Vedendo invece come va il mondo nel "vero" Duemila, si ricava anzitutto una grande lezione di umiltà.
Cioè: attenzione, sognare è lecito, purché si sappia che si sta sognando.
D'altronde Clarke (sempre lui) l'aveva pur previsto: il futuro - ha scritto da qualche parte - si mostrerà sempre diverso da come ce l'aspettavamo, meglio, si mostrerà "più complesso".
Andiamo allora a dare uno sguardo a questa maggiore complessità del presente: e in effetti scopriamo che negli anni '50 eravamo degli ingenui balordi, non capivamo un tubo, le nostre concezioni del mondo e della tecnologia erano ottocentesche, l'ultimo mezzo secolo ha avuto uno sviluppo - quanto a complessità - che equivale non a 50 ma a 500 anni, eccetera. Ma dopo questa ammissione, andiamo a vederne anche la "qualità".

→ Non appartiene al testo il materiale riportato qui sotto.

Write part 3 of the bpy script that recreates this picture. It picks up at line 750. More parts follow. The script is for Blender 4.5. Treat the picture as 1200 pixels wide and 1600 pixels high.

E scopriamo (l'hanno scoperto sette persone a loro spese, ieri 1° febbraio 2003) che le attuali idee portanti sono ben altre. Niente grandi ideali, niente di niente che non sia su basi strettamente di "Dare & Avere", e di "Presto è meglio e costa meno" (che poi siamo sempre lì). Scopriamo quindi con rammarico che lo sviluppo della sf si è basato su un grande equivoco. Il futuro descritto dalla sf anni '50, quello che ci ha fatto sognare e innamorare della sf, riguardava la speranza in un universo alternativo. Nessuno degli autori di quella sf, forse, aveva previsto ciò che realmente sta accadendo. Se l'avessero previsto, forse non ci sarebbe neanche stata una fantascienza. O ci sarebbe stata, ma molto più monocorde e priva di fantasia. (Si può riscrivere continuamente 1984 e sperare che ne venga fuori qualcosa?)
Come si sarebbe potuto scrivere di esplorazione spaziale raccontando di destra repubblicana che taglia i fondi alla Nasa? Come si sarebbe potuta descrivere una stessa Nasa viva, ma destinata a non fare (o non fare troppa) "ricerca pura"? Come poteva una narrativa (la sf) basata sul connubio letteratura+scienza, confidare in un futuro in cui la ricerca pura venisse dai governi disprezzata, osteggiata, stroncata i con tagli dei fondi, o pressata per dare risultati economici in tempi brevi? Una Nasa quasi spinta a una riconversione a fini militari? A una "militarizzazione dello spazio"? Una gestione della politica che si intrufolasse (nel mondo libero occidentale, mica in qualche dittatura di destra o di sinistra, o in qualche arretrata enclave non cattolica) in ogni recondita piega delle attività umane, anche quotidiane - scienza, scuola, sanità, cultura, giustizia, informazione, regole democratiche, pace, guerra - e spingesse per averne il controllo, la gestione, la trasformazione anzitutto in un apparato di "produzione" e di vendita, ovviamente finalizzato al mantenimento e consolidamento dello status quo?
Leggo che Bradbury, intervistato sulla sciagura spaziale, ha dichiarato: "Ma io sogno ancora uno sbarco su Marte." Mi è parso un po' patetico, devo dire. Bravo, vecchio grande Ray: continua pure a sognare. Almeno i sogni finora non vengono toccati, per quanto si stia facendo proprio di tutto per condizionare - "normalizzare"? - anche questi (sognate: ma preferibilmente i nostri sogni). D'altronde, al clown è consentito sbeffeggiare il Re.